Rosenzweig: Our analysts think the Fed is being very cautious but understandably so given the limitations of guidance as a policy tool in the absence of asset purchases to manage longer-maturity interest rates. Citi’s macro strategists believe that some positive signs include the best hiring intentions in years from the National Federation of Independent Business and ManpowerGroup surveys. Eased credit conditions usually lead capital expenditure and head count investment by nine months, and this should start now. Less commodities price pressure and better home prices help consumers, while higher stock prices benefit consumer spending for wealthier people, who have a disproportionate effect on [real gross domestic product growth]. Signs of caution include mortgage activity slipping, core retail activity growth slowing and consumer confidence data slipping. Emerging economies with current-account deficits are hurting, which could limit U.S. exports.

Grainger: Our chief U.S. economist, Michael Feroli, believes that the FOMC was more nervous about the resilience of the economy than it had conveyed in public statements. Now that the Fed’s decision to postpone tapering has been absorbed by the markets, the question becomes, When will the first tapering take place? That depends less on how markets react and more on how the data prints in coming weeks.

Hodess: With the fiscal shock of sequestration and higher taxes still playing out, we believe the economy needs the Fed’s full support. However, as the fiscal shock fades, the Fed should be able to gradually move to the sidelines.

What changes, if any, has the Fed’s decision prompted your team to make to its outlook for the rest of the year?

Grainger: Thomas Lee, our chief equity strategist, has been constructive on equities consistently for the past four years, and while he has not made any changes to his views on the heels of the Fed decision, he sees the Fed’s actions as positive for the U.S. equity market for the following reasons.
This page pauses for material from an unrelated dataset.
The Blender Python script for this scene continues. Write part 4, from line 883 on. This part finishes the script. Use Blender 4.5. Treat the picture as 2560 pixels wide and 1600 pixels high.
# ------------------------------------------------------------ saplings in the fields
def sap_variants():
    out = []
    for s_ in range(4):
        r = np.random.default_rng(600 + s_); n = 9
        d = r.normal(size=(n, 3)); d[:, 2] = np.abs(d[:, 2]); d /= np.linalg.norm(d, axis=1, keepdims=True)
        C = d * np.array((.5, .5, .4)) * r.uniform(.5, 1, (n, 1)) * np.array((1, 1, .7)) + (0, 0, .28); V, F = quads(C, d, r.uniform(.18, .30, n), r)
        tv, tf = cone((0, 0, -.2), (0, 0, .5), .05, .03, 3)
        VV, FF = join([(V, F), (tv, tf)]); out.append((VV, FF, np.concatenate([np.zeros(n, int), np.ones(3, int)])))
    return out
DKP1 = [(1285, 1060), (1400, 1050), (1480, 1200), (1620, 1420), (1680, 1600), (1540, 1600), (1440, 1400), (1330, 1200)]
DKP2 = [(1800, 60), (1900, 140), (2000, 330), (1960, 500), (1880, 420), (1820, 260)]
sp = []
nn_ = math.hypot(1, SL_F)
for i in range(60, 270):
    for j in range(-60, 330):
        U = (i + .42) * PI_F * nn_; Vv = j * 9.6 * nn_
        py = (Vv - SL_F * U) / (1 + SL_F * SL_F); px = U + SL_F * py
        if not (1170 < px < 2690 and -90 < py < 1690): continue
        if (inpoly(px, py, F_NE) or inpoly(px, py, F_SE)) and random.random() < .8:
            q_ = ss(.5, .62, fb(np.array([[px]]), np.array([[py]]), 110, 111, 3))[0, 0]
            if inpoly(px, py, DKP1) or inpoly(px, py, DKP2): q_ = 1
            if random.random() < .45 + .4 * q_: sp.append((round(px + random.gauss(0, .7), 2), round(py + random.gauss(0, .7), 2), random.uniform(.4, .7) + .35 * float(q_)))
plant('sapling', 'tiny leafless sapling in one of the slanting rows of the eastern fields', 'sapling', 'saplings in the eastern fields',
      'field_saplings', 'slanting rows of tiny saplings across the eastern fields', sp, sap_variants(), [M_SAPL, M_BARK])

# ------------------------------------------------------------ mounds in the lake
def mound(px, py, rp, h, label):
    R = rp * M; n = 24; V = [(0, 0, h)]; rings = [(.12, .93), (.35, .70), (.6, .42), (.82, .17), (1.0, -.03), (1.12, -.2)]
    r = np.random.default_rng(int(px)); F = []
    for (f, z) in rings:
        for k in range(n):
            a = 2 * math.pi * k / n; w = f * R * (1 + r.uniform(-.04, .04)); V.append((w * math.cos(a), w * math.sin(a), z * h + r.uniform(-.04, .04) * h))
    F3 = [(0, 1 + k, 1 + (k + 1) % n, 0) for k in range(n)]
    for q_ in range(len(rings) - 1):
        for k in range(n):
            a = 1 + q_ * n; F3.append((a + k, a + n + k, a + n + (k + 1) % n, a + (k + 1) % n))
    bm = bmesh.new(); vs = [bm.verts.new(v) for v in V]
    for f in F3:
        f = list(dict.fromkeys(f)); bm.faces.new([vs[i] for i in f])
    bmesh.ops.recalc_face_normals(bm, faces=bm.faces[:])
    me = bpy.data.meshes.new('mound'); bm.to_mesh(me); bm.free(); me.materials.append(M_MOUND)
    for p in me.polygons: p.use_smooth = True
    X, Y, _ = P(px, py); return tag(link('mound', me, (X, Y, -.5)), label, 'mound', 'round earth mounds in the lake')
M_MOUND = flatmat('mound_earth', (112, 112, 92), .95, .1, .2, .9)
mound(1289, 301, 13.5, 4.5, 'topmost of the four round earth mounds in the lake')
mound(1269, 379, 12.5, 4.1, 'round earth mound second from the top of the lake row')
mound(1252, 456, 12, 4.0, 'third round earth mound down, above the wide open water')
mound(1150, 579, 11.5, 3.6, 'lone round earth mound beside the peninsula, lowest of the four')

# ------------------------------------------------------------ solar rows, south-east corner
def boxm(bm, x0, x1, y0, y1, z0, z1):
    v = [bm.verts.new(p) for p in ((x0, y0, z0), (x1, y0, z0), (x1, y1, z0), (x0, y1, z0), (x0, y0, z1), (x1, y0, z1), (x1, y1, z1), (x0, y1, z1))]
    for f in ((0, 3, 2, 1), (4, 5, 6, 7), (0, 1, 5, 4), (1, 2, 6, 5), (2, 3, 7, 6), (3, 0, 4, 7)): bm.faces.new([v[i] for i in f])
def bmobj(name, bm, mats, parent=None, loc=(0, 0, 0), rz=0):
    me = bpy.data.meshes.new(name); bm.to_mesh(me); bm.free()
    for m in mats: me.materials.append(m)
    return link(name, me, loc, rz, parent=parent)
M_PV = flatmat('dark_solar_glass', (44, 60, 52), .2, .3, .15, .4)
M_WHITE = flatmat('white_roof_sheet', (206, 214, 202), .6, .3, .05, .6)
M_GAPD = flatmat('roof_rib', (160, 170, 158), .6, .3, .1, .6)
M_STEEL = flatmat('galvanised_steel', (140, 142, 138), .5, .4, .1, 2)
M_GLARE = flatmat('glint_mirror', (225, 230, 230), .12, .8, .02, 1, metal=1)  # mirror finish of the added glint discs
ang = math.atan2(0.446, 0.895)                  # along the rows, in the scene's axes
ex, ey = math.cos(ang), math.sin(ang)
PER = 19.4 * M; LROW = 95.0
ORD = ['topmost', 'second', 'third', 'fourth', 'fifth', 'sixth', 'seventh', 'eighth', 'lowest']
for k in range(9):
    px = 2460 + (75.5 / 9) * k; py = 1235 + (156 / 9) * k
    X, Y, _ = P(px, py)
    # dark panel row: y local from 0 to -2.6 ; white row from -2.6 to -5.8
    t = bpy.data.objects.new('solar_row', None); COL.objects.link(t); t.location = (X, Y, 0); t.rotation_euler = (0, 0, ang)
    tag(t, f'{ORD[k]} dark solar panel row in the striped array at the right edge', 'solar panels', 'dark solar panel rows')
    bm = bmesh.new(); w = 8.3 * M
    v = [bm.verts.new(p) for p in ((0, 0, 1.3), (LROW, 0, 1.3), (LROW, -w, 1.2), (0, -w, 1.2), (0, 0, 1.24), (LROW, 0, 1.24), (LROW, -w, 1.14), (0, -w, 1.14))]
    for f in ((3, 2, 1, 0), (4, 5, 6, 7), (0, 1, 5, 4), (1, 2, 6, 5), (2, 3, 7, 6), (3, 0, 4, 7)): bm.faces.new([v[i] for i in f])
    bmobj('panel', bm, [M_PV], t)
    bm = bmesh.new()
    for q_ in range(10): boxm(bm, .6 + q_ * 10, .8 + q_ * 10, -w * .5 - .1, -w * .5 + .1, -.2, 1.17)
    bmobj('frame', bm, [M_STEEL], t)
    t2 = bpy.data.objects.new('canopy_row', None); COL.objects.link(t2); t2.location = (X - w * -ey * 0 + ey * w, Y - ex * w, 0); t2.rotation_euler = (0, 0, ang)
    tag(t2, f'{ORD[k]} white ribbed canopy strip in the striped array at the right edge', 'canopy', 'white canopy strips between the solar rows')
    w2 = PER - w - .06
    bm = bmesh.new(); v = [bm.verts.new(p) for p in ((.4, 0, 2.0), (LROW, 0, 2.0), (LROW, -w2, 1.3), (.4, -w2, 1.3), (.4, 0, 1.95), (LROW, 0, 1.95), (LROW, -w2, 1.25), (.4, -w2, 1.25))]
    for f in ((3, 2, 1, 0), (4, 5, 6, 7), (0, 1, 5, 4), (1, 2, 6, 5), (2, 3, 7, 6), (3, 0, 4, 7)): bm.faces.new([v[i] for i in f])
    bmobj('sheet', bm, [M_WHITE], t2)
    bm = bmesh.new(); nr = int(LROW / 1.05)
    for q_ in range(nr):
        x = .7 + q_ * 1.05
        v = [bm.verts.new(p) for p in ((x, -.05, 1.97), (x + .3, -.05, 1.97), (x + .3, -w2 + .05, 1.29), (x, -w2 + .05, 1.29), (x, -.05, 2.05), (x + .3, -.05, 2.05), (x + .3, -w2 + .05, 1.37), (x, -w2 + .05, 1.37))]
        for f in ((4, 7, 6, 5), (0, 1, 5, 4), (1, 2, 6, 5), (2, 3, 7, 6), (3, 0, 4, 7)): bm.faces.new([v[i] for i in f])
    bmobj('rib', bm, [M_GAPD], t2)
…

One, interest rate expectations are lower, leading to lower costs for consumers and corporates. Two, the Fed has provided some insurance against risk as we move toward year-end. Three, the right groups are rallying, with cyclicals leading — not just ‘bond proxies.’ Finally, the rally has shown that investors are underweight risk, including for equities. We had been advocating a cyclical tilt moving into year-end, based on expectations of improving economic momentum in Europe, pent-up demand in the U.S. and stabilizing conditions in China. We remain constructive, with a year-end target of 1,775 for the S&P 500.

Hodess: From a macro perspective we believe the delay in tapering underscores that the Fed wants to exit slowly and without hurting the stock market. With persistent low inflation we expect that the Fed will only exit in the context of solid growth, rising employment and the attendant rise in earnings and investor confidence. Tapering should be good news for stocks but does benefit some sectors more than others. Our recommended rotation out of higher-yield (utilities and telecommunications), early-cycle (retailers) and consumer-spending stocks into corporate-spending (technology and industrial) stocks that benefit from slowly rising rates is bolstered by the Fed’s decision. The shift to these industries echoes the work by our rates team in forecasting slowly rising long rates but a cap on short rates until 2015.

Rosenzweig: The decision did not prompt us to make any changes to our fundamental equity research plans for the remainder of the year. However, the macro team did move its expectation for tapering from September to December. They also raised the probability of further extension of quantitative easing relative to their base case of tapering.

Pollard: We have revised our view of Fed policy to a taper now likely to occur in December. The no-taper result gave the markets a lift and bolsters our view that the economy will be strengthening over the balance of 2013 and into 2014 — barring a significant mishap around impending fiscal deadlines.